Jerry Kiesewetter |

We consider a lot of factors when making big career decisions, but should we consider the temperature outside?

Katherine Milkman, a University of Pennsylvania behavioral scientist, recently wrote in The Washington Post  that hot weather can lead to bad decision-making. Crime goes up, and road rage incidents increase, she reports. Baseball players even intentionally hit batters more often during hot games.

“If you’ve got a tough conversation to have with colleagues, friends or family, maybe wait until a cooler day — or at least until everyone involved has had some time in front of the air conditioner,” Milkman writes.

Heat can tax our systems. Our bodies work harder to cool down than to warm up, using up large amounts of glucose and robbing our minds of the fuel, Scientific American reported in a 2013 article.

Researchers Amar Cheema of the University of Virginia and Vanessa M. Patrick of the University of Houston tested subjects on their proofreading abilities. They found that proofreaders in rooms set at 77 degrees missed almost half of the spelling and grammatical errors, while proofreaders in rooms set 10 degrees cooler missed only a quarter of errors.

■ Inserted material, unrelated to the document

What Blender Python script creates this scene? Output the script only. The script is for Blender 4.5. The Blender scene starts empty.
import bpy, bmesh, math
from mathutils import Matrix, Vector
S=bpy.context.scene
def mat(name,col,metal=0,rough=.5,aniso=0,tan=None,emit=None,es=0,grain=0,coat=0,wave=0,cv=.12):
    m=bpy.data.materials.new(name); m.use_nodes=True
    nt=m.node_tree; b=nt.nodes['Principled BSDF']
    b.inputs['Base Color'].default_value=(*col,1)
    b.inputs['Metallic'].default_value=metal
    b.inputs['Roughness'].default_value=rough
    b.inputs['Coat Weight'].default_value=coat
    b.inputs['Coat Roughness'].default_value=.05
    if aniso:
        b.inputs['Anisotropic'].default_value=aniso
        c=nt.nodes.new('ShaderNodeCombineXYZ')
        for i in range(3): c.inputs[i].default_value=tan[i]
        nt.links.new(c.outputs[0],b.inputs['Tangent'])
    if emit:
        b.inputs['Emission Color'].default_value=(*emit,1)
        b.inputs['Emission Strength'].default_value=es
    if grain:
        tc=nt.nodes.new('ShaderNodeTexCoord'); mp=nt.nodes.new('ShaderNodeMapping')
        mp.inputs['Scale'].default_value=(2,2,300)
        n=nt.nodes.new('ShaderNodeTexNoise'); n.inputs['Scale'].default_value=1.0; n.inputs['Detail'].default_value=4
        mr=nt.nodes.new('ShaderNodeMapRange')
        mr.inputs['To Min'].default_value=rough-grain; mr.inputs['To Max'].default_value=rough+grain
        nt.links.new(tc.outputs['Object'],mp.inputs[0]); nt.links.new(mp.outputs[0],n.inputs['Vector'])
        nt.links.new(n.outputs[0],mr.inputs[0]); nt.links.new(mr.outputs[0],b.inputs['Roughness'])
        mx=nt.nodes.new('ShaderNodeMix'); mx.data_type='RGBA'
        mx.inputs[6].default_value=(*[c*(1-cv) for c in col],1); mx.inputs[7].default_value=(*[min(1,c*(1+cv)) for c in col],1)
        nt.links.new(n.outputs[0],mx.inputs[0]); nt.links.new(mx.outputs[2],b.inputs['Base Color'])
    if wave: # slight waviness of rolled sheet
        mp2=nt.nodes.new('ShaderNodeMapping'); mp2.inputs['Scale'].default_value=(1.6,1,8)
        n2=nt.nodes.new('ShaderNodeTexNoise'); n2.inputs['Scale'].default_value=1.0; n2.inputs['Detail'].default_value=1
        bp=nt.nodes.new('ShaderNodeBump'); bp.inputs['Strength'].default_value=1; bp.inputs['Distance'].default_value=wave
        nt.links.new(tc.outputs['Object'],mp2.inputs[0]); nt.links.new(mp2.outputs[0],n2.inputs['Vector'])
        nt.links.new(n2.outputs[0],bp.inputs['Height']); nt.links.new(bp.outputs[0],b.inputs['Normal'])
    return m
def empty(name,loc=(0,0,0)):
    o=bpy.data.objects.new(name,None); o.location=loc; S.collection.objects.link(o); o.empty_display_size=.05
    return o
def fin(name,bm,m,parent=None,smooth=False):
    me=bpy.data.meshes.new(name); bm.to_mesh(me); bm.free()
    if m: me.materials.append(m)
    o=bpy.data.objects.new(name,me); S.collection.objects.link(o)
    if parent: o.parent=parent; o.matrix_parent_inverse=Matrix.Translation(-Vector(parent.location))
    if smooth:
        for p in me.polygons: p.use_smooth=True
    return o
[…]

They also tested subjects tasked with choosing a good cell phone plan. Subjects in the warmer room chose the best plan a quarter of the time, while subjects in the cooler room choose it half the time.

So if you’ve got a big career decision to make, you should definitely consider your levels of curiosity about a potential career and make sure you’re not being pressured too much from other parties, but you also should consider waiting for cooler days before you make any big moves, or at least spend some time in air conditioning.